> Work required
Copy the data that follows, character for character, minus the pictures.

> Material provided
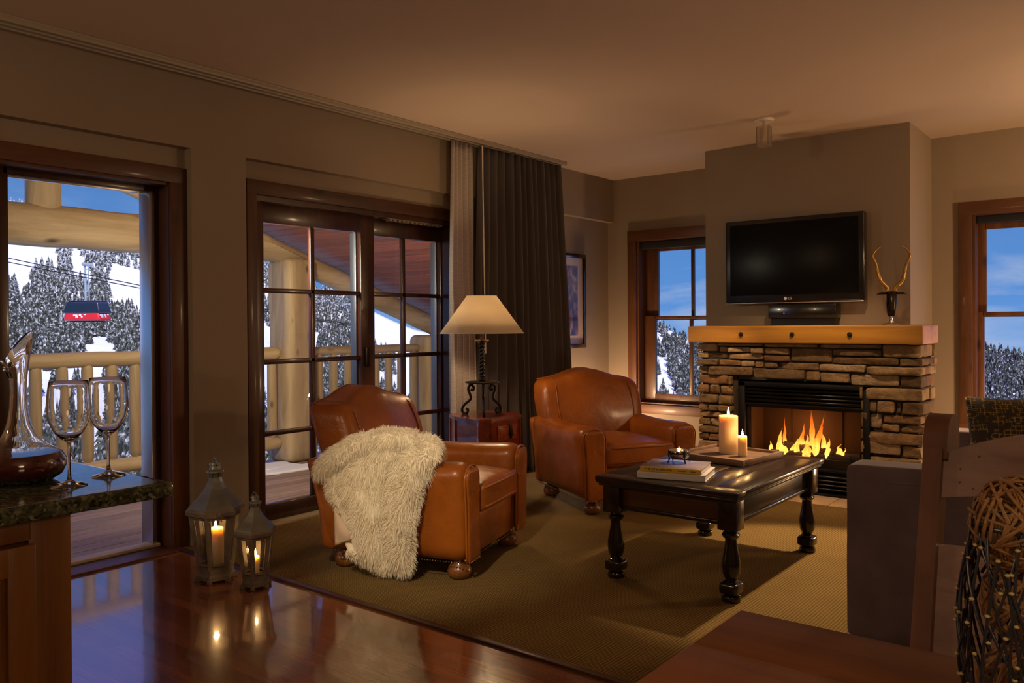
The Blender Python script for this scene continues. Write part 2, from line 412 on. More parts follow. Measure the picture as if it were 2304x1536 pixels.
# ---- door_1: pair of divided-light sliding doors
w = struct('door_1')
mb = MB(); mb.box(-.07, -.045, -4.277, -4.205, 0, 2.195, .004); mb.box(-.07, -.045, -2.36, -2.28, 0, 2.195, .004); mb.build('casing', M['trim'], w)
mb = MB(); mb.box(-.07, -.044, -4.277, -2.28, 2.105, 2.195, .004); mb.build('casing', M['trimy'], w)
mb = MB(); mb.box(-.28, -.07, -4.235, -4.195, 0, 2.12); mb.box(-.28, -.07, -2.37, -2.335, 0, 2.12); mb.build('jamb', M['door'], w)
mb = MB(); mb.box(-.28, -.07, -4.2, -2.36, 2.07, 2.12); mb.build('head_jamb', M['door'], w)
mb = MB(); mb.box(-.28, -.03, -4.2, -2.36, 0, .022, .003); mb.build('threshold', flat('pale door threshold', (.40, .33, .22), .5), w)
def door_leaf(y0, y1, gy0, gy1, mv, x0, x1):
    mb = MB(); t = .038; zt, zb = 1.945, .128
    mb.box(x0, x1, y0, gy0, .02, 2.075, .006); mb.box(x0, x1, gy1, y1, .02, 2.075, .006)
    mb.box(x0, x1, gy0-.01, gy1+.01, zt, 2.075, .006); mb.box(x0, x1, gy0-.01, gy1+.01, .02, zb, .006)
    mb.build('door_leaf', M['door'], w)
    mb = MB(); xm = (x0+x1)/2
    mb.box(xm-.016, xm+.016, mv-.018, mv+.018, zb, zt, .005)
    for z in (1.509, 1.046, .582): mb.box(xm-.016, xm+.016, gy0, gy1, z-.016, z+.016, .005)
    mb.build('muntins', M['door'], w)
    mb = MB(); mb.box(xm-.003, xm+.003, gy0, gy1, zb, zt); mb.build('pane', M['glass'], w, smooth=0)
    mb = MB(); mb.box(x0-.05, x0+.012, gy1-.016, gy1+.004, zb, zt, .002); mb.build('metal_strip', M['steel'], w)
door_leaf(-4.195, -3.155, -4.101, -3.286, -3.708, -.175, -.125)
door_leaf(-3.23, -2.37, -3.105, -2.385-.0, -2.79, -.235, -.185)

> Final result
The Blender Python script for this scene continues. Write part 2, from line 412 on. More parts follow. Measure the picture as if it were 2304x1536 pixels.
# ---- door_1: pair of divided-light sliding doors
w = struct('door_1')
mb = MB(); mb.box(-.07, -.045, -4.277, -4.205, 0, 2.195, .004); mb.box(-.07, -.045, -2.36, -2.28, 0, 2.195, .004); mb.build('casing', M['trim'], w)
mb = MB(); mb.box(-.07, -.044, -4.277, -2.28, 2.105, 2.195, .004); mb.build('casing', M['trimy'], w)
mb = MB(); mb.box(-.28, -.07, -4.235, -4.195, 0, 2.12); mb.box(-.28, -.07, -2.37, -2.335, 0, 2.12); mb.build('jamb', M['door'], w)
mb = MB(); mb.box(-.28, -.07, -4.2, -2.36, 2.07, 2.12); mb.build('head_jamb', M['door'], w)
mb = MB(); mb.box(-.28, -.03, -4.2, -2.36, 0, .022, .003); mb.build('threshold', flat('pale door threshold', (.40, .33, .22), .5), w)
def door_leaf(y0, y1, gy0, gy1, mv, x0, x1):
    mb = MB(); t = .038; zt, zb = 1.945, .128
    mb.box(x0, x1, y0, gy0, .02, 2.075, .006); mb.box(x0, x1, gy1, y1, .02, 2.075, .006)
    mb.box(x0, x1, gy0-.01, gy1+.01, zt, 2.075, .006); mb.box(x0, x1, gy0-.01, gy1+.01, .02, zb, .006)
    mb.build('door_leaf', M['door'], w)
    mb = MB(); xm = (x0+x1)/2
    mb.box(xm-.016, xm+.016, mv-.018, mv+.018, zb, zt, .005)
    for z in (1.509, 1.046, .582): mb.box(xm-.016, xm+.016, gy0, gy1, z-.016, z+.016, .005)
    mb.build('muntins', M['door'], w)
    mb = MB(); mb.box(xm-.003, xm+.003, gy0, gy1, zb, zt); mb.build('pane', M['glass'], w, smooth=0)
    mb = MB(); mb.box(x0-.05, x0+.012, gy1-.016, gy1+.004, zb, zt, .002); mb.build('metal_strip', M['steel'], w)
door_leaf(-4.195, -3.155, -4.101, -3.286, -3.708, -.175, -.125)
door_leaf(-3.23, -2.37, -3.105, -2.385-.0, -2.79, -.235, -.185)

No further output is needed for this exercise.